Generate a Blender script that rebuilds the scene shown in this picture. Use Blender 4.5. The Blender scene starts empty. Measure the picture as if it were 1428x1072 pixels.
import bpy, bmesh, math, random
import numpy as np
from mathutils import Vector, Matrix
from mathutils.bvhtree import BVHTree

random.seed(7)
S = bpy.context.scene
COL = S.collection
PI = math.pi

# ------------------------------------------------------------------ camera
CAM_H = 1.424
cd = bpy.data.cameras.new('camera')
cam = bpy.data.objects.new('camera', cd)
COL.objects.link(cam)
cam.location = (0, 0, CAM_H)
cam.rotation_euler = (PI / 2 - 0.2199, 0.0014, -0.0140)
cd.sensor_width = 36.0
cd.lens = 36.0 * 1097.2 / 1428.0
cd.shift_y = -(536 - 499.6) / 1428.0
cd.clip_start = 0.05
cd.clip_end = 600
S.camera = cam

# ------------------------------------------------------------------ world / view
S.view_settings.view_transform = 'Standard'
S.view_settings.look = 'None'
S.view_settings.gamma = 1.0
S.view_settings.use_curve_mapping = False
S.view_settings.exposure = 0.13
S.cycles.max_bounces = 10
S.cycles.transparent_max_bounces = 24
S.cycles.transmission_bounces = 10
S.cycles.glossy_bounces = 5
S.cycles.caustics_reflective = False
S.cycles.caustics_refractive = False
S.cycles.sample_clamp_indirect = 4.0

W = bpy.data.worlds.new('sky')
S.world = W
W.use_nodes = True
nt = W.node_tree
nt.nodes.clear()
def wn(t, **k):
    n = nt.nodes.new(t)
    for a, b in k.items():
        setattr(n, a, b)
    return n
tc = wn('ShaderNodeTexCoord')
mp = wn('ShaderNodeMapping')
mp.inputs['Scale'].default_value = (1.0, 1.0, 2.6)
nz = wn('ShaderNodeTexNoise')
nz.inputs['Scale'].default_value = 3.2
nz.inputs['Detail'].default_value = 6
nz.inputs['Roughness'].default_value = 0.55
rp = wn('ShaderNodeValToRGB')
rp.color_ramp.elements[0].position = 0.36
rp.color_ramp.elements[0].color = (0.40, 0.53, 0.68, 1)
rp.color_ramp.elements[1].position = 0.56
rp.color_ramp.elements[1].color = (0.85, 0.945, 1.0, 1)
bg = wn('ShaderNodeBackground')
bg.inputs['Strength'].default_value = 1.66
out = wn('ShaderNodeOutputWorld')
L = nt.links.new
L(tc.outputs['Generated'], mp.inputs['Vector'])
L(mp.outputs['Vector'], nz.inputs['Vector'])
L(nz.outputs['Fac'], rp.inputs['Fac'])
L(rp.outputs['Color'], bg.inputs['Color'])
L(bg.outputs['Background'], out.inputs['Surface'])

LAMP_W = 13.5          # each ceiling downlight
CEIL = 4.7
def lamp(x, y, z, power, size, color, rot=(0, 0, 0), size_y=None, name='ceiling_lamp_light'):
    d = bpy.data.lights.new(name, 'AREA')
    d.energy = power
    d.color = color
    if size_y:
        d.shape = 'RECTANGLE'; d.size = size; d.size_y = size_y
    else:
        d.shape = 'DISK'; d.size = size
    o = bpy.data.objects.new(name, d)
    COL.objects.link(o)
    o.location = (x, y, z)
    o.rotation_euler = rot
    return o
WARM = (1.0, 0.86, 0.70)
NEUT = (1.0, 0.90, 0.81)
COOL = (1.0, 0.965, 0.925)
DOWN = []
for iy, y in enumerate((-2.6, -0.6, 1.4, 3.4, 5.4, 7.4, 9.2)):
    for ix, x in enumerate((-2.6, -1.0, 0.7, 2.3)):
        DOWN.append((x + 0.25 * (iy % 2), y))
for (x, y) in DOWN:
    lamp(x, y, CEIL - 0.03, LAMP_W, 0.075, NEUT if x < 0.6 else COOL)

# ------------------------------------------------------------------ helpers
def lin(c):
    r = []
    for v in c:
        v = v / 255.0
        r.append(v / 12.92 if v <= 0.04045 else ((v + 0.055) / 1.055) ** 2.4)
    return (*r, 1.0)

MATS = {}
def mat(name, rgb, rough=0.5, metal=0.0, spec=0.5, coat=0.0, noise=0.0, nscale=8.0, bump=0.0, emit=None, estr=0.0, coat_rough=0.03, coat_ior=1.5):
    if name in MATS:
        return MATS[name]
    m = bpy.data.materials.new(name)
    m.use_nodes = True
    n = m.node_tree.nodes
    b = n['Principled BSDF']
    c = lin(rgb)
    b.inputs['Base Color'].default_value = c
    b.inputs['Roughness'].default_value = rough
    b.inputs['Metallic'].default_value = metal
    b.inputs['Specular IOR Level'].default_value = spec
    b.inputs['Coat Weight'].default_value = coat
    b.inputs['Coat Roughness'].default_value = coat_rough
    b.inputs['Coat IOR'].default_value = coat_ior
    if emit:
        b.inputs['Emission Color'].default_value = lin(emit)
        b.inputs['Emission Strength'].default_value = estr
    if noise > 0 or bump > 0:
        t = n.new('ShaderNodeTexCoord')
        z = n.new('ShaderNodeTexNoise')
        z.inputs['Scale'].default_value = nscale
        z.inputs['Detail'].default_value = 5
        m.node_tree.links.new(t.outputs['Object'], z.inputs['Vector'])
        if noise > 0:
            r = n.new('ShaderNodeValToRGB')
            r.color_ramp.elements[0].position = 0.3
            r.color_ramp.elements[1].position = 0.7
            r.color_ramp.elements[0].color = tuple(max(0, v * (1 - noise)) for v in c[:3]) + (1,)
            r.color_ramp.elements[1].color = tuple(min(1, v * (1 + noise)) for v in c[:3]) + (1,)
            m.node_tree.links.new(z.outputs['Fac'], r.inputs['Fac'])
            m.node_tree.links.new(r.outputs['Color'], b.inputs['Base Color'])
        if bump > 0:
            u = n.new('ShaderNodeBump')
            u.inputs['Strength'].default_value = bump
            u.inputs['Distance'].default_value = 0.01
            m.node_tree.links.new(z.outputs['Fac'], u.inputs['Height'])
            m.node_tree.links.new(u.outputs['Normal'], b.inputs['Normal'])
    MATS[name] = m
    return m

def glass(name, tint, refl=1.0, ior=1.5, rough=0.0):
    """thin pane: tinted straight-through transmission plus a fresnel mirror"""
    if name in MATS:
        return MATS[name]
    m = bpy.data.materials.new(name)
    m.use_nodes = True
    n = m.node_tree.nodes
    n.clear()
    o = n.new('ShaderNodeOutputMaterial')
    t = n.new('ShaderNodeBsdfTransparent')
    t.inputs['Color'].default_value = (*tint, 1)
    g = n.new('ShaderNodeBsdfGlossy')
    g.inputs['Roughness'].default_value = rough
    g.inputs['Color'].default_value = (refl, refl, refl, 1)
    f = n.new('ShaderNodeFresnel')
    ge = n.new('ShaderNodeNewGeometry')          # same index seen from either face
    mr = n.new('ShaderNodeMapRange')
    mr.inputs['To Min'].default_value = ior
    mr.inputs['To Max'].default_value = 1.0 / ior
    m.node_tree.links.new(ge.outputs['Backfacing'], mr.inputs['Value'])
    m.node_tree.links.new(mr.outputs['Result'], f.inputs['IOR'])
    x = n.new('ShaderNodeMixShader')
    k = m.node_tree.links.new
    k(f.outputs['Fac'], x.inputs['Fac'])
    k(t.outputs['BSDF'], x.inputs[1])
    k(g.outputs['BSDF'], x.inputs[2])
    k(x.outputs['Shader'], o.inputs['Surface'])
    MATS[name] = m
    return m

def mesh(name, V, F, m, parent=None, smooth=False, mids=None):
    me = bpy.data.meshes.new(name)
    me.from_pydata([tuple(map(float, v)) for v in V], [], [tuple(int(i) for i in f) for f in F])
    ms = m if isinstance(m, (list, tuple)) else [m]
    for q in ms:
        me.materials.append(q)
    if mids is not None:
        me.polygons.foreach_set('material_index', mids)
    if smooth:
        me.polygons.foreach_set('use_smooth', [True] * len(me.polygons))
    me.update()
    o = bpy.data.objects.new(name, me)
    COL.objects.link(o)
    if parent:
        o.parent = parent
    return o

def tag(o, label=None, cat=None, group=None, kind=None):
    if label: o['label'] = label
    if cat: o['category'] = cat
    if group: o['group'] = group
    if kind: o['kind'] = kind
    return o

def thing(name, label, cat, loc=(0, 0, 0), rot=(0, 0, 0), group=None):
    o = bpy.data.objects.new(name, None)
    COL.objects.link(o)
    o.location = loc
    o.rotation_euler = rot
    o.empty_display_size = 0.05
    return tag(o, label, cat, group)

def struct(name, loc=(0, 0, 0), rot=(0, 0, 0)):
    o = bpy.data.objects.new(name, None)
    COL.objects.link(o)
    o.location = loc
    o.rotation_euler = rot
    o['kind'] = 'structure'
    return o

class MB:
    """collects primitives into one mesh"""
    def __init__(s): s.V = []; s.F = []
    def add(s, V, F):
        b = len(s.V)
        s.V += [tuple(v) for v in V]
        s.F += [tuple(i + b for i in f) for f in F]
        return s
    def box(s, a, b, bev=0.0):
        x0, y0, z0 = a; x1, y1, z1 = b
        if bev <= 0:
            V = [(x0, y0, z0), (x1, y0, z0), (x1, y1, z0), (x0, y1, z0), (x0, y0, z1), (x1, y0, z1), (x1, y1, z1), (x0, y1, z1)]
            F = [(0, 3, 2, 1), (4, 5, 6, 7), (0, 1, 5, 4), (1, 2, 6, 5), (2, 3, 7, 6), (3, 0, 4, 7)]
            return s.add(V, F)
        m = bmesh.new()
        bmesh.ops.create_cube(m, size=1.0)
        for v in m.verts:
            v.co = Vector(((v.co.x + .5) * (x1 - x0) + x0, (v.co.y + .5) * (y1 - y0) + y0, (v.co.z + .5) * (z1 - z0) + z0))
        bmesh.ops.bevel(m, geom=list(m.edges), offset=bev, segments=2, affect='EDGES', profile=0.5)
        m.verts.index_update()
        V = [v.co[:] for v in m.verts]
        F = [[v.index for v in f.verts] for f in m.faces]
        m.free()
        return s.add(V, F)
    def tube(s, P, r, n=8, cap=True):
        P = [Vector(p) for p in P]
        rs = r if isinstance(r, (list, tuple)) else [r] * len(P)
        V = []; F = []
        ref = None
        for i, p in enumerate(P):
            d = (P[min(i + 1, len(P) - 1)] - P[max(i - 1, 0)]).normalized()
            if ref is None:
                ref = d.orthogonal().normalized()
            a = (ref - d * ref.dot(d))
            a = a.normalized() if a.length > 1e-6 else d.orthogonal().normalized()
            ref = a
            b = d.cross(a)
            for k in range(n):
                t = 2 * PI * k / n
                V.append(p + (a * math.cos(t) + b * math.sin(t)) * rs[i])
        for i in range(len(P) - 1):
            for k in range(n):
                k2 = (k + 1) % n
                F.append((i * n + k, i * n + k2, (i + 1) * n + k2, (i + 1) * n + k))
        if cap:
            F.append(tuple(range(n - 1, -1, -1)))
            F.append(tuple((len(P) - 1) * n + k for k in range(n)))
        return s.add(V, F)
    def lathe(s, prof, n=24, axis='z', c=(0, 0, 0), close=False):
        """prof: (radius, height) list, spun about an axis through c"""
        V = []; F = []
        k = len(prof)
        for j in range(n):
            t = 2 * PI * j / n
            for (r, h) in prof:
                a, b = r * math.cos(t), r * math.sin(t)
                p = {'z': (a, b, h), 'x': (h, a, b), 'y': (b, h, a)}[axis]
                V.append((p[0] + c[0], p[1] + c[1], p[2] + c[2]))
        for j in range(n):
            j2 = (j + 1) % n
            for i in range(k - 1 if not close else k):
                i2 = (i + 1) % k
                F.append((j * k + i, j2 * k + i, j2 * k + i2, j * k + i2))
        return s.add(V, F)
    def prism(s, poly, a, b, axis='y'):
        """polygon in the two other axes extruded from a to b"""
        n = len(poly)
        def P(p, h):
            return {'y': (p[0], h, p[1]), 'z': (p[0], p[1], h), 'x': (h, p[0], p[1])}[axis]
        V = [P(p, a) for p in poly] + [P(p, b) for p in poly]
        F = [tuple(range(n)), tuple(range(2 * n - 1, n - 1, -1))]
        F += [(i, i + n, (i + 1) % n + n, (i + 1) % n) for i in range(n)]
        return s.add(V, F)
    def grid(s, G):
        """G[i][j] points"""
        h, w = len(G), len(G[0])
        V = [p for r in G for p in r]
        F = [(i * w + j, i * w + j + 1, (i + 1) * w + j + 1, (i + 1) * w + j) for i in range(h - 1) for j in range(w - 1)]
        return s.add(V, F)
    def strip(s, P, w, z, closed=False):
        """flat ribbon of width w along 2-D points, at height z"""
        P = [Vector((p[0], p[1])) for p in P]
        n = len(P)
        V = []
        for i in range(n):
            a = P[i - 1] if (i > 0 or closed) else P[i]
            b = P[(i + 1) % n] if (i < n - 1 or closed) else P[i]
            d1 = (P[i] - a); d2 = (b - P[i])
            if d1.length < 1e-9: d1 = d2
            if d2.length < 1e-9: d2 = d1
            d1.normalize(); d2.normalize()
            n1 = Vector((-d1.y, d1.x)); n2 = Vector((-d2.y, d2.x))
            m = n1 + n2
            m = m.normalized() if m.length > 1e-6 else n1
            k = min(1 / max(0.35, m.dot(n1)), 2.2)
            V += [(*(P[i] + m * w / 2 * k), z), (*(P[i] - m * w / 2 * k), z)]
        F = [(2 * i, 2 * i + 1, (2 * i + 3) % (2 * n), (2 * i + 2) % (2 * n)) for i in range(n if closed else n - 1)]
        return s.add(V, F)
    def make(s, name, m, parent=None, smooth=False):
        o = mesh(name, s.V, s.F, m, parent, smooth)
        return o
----
* [Required task]
Look through the data above. Copy every line with the string "scene" in it.

* [Correct response]
Generate a Blender script that rebuilds the scene shown in this picture. Use Blender 4.5. The Blender scene starts empty. Measure the picture as if it were 1428x1072 pixels.
S = bpy.context.scene